Recorrem os autores, argumentando má avaliação da prova, eis que o colegiado      ‘valeu-se apenas do depoimento das partes e do documento que supostamente representaria o contrato comercial de prestação de serviços entre empresas’ (fls. 1795/verso - destaques do original)

Contudo, a análise das alegações dos reclamantes, nos moldes propostos no recurso de revista, depende do reexame de fatos e provas, o que não se admite diante do contido na Súmula n.º 126 do colendo TST, inviabilizando, desse modo, o processamento do recurso de revista.

CONCLUSÃO

Ante o exposto, DENEGO seguimento ao recurso de revista" (págs. 1.916-1.920, grifou-se).

Em minuta de agravo de instrumento, os reclamantes insistem na alegação de nulidade processual por cerceamento de defesa, em razão do indeferimento de oitiva de testemunhas, ao argumento de que seu depoimento seria essencial para a comprovação do vínculo empregatício, objeto da demanda em discussão.

Nesse contexto, os reclamantes repisam a alegação de ofensa ao artigo 5º, incisos LIV e LV, da Constituição da República, 442 e 443 do CPC/2015 e 821 da CLT.

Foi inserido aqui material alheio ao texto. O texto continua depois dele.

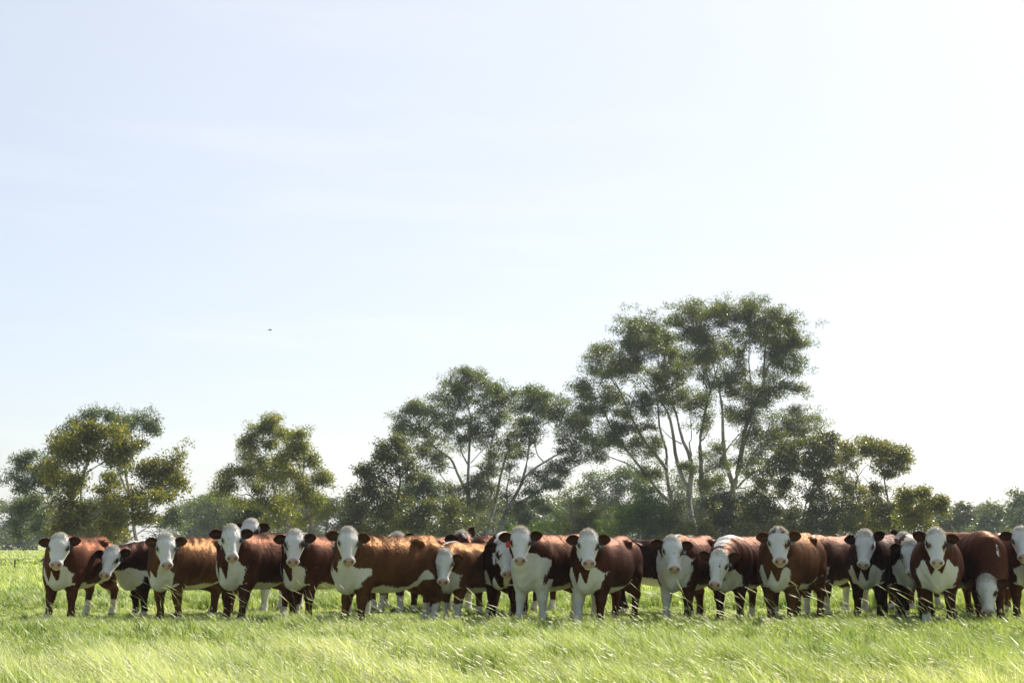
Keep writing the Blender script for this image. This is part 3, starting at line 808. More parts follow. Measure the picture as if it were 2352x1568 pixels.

Na sequência, os reclamantes reiteram a tese de que o contrato realidade evidencia a formação de vínculo empregatício, motivo pelo qual o reconhecimento da natureza jurídica de contrato comercial com a reclamada estaria em desacordo com os artigos 2º, 3º e 9º da CLT e com a Súmula nº 331 do TST. Defendem, ainda, a inaplicabilidade da Súmula nº 126 do TST. 

Ao exame.

Quanto ao cerceamento de defesa, o acórdão regional tem o seguinte teor:

"2.1- RECURSO ORDINÁRIO DOS RECLAMANTES

2.1.1 - PRELIMINAR DE NULIDADE. NEGATIVA DE PRESTAÇÃO JURISDICIONAL. CERCEAMENTO DO DIREITO DE PRODUZIR PROVA

Em recurso ordinário, os reclamantes aduzem que o indeferimento da prova oral (fl. 1633) não observou os comandos legais, uma vez que impossibilitou a prova do vínculo de emprego. Requereu a nulidade da sentença e a reabertura da instrução.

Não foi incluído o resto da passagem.